La pasada semana tuvo lugar Malagráfica, un encuentro anual de dibujantes urbanos que ya va por su quinta edición y que reunió en a varias decenas de apasionados del urbansketching venidos de todos los puntos de la geografía nacional y, algunos, desde otros países. Quienes lo practicamos - yo lo hago, apasionada y desastrosamente, pero con el tesón de un meritorio - intentamos plasmar, en forma de dibujo rápido, lugares y momentos vivos, buscando una instantánea, un fogonazo de la realidad de la ciudad.

Y, perdónenme la sinceridad, yo no estoy muy contento con la realidad de esta ciudad, por lo que esperaba una avalancha de quejas, añoranzas de otras Málagas vividas, un cahier de doleances sobre masificación turística, pérdida de la identidad, incomodidad e intrascendencia por haber apostado por lo decorativo sacrificando el alma viva de la ciudad.

Pero no.

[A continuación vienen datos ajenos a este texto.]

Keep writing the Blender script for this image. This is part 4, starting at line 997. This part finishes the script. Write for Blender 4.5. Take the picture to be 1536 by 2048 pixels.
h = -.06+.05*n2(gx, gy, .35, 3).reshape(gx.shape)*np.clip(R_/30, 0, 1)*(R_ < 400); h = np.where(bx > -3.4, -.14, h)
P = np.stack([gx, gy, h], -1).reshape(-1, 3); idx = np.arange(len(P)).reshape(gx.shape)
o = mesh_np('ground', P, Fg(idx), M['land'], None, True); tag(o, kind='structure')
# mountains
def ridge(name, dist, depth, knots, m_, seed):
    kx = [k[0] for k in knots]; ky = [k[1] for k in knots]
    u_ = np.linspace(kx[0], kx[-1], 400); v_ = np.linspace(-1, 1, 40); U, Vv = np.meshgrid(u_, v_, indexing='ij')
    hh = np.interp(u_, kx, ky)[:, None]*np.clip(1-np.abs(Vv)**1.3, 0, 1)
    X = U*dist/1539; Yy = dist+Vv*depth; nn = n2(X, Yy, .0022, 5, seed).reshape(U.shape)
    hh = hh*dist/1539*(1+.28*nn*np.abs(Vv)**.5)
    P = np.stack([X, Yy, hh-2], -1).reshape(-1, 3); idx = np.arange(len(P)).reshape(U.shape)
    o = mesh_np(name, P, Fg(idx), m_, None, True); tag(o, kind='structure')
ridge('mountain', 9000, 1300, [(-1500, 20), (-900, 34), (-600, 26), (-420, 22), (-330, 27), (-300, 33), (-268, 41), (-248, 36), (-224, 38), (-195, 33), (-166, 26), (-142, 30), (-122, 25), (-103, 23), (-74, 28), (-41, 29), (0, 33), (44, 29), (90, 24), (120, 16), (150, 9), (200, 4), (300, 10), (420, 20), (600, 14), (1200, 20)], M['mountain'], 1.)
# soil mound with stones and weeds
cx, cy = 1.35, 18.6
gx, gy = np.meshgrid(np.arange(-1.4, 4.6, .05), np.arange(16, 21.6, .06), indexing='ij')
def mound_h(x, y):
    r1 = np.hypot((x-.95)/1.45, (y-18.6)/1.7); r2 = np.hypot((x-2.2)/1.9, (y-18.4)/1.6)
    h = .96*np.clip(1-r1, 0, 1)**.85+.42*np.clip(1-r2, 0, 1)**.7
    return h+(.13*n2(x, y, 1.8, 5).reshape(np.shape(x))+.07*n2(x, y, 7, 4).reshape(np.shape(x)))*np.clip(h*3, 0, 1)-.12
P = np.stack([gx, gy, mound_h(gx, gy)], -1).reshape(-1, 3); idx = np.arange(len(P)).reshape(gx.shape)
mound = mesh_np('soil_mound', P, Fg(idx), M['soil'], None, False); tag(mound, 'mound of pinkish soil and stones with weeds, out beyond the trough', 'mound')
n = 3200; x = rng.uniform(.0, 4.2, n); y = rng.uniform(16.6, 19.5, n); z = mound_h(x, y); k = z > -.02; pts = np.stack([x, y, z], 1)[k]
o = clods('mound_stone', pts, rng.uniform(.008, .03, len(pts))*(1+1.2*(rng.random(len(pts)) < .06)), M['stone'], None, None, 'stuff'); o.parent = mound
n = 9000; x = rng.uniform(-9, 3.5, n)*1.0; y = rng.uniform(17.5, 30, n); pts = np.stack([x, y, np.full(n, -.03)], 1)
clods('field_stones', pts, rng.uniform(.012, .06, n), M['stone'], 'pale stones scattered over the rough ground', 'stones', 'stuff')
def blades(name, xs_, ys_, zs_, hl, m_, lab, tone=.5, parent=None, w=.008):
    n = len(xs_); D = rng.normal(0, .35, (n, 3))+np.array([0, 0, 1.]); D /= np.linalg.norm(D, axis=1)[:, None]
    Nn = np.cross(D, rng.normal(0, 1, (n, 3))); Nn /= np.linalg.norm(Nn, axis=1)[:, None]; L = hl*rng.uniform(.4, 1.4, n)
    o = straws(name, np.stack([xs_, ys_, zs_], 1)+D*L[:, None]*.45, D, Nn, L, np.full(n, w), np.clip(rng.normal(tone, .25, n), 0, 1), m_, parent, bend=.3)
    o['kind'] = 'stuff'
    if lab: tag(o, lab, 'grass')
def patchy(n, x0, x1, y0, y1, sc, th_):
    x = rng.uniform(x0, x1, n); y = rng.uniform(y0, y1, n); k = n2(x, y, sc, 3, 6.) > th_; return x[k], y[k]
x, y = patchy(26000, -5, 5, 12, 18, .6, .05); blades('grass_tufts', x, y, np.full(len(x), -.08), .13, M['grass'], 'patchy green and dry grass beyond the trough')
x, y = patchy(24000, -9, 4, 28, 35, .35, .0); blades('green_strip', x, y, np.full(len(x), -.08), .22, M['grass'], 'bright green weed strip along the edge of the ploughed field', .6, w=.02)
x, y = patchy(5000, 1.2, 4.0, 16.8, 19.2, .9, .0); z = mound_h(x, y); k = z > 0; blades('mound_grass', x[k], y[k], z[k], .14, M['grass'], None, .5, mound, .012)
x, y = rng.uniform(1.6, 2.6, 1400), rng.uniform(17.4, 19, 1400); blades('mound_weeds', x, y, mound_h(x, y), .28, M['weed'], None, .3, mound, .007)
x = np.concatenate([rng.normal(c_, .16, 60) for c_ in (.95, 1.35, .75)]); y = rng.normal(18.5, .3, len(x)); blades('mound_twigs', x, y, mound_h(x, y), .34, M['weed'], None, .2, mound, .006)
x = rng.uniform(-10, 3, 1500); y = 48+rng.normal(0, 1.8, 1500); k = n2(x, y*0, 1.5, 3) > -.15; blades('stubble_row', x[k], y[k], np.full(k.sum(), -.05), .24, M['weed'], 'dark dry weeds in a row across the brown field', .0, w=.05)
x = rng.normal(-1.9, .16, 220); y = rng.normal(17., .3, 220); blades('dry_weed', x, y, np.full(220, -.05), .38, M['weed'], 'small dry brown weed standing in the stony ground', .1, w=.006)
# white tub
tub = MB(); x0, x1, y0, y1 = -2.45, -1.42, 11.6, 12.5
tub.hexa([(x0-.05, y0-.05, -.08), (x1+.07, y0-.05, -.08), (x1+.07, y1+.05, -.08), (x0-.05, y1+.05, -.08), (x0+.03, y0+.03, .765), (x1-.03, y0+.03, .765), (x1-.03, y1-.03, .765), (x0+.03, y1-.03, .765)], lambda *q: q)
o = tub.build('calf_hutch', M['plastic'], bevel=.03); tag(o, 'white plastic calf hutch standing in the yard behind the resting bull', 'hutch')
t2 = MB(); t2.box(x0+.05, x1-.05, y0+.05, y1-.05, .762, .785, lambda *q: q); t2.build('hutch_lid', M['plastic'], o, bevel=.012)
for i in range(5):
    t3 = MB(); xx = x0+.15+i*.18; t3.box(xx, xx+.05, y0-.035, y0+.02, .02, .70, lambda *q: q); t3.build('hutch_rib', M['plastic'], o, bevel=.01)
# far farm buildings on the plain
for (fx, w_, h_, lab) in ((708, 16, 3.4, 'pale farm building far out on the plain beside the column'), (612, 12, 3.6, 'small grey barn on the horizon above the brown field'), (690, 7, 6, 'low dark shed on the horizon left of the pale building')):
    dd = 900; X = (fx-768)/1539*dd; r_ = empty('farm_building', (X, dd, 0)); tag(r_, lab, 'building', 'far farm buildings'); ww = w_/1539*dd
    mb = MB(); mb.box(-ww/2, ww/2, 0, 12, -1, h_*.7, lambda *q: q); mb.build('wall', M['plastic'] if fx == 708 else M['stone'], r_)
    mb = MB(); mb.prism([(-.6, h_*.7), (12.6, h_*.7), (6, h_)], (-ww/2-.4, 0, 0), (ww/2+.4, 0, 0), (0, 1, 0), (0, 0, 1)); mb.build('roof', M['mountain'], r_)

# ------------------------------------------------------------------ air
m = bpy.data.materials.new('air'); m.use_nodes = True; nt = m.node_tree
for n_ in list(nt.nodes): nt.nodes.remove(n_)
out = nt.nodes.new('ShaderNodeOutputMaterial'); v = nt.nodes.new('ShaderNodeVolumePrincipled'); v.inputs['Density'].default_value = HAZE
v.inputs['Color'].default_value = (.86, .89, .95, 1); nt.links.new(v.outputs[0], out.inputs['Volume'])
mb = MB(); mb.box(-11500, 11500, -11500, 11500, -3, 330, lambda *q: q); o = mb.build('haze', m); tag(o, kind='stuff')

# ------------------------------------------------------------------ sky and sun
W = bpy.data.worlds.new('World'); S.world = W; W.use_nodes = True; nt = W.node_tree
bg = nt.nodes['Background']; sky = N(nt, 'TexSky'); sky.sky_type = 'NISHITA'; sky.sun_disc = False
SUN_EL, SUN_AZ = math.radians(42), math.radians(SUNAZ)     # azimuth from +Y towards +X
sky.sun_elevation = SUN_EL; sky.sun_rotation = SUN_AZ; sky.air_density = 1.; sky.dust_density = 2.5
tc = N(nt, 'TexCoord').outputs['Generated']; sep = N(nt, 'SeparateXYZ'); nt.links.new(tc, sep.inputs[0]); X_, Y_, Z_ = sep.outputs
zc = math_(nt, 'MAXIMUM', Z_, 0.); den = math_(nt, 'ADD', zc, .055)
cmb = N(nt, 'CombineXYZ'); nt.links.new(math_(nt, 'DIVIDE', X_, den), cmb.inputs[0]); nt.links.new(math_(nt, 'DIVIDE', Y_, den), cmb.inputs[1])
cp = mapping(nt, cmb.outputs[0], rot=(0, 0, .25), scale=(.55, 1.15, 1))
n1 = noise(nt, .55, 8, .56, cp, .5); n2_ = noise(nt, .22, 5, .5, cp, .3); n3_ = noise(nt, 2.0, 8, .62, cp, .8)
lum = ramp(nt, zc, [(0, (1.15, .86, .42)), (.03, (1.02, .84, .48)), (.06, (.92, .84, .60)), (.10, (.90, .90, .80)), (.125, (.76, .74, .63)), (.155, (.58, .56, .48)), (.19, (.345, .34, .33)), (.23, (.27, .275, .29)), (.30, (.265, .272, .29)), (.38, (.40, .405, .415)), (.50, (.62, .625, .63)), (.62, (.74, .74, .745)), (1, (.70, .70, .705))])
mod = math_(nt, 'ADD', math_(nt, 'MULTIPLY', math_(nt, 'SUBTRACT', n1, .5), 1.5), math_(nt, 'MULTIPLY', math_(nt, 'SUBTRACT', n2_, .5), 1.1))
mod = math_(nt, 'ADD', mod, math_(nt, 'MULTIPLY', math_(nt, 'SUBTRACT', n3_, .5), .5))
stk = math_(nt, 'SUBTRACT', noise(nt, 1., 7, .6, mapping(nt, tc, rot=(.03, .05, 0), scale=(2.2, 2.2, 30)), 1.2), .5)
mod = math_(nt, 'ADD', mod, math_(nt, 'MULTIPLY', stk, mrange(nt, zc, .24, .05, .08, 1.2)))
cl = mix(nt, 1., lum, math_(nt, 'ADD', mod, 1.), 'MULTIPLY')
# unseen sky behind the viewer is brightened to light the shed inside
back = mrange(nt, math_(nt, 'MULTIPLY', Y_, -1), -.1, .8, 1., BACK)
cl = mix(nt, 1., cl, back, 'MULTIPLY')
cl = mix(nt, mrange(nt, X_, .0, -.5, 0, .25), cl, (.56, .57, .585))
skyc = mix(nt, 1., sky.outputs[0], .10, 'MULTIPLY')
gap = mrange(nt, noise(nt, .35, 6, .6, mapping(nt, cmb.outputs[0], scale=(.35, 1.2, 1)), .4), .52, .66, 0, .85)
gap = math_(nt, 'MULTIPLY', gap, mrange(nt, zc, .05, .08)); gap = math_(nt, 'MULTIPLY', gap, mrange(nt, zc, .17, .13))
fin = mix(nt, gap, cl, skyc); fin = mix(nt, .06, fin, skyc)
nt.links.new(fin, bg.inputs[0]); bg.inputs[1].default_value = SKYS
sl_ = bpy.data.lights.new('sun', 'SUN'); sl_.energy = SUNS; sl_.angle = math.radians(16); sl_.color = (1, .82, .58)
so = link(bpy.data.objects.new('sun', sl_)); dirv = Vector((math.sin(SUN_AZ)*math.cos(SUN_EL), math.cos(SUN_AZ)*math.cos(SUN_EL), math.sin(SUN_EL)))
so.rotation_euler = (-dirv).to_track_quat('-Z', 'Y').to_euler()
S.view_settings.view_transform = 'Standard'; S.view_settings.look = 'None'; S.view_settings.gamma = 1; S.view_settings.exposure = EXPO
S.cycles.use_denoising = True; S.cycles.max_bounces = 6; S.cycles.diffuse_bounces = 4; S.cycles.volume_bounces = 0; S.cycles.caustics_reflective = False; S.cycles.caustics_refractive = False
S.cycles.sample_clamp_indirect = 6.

Una compañera de Madrid, vecina de Malasaña desde hace treinta años, se recreaba en el ambientazo que tenía la ciudad y lo limpia que estaba, comparada con su ciudad, tomada por los turistas masificados y los apartamentos turísticos. Ella se alojaba en uno aquí durante los cuatro días de su estancia. Un matrimonio de Almería afirmaba lo bien que se tapea por el Centro. Dos treintañeros de Barcelona - que se habían pillado el apartamento más allá de La Goleta - alucinaban con los precios baratos, con los desayunos populares y con las terrazas de vistas panorámicas. Podría seguir con más nacionales y extranjeros, pero les resumo: ni una adversativa, ni un reproche, salvo para sus propias ciudades, en las que veían precisamente lo que yo veo en la mia.

Lo sé. Ellos no viven aquí, sino allá donde corresponda, donde también tendrán a su gerontócrata con sus ocurrencias y sus calles sucias. Pero no me hubiera importado ver a mi Málaga con esa mirada de turista, aunque fuera unos días, desde el otro lado del espejo.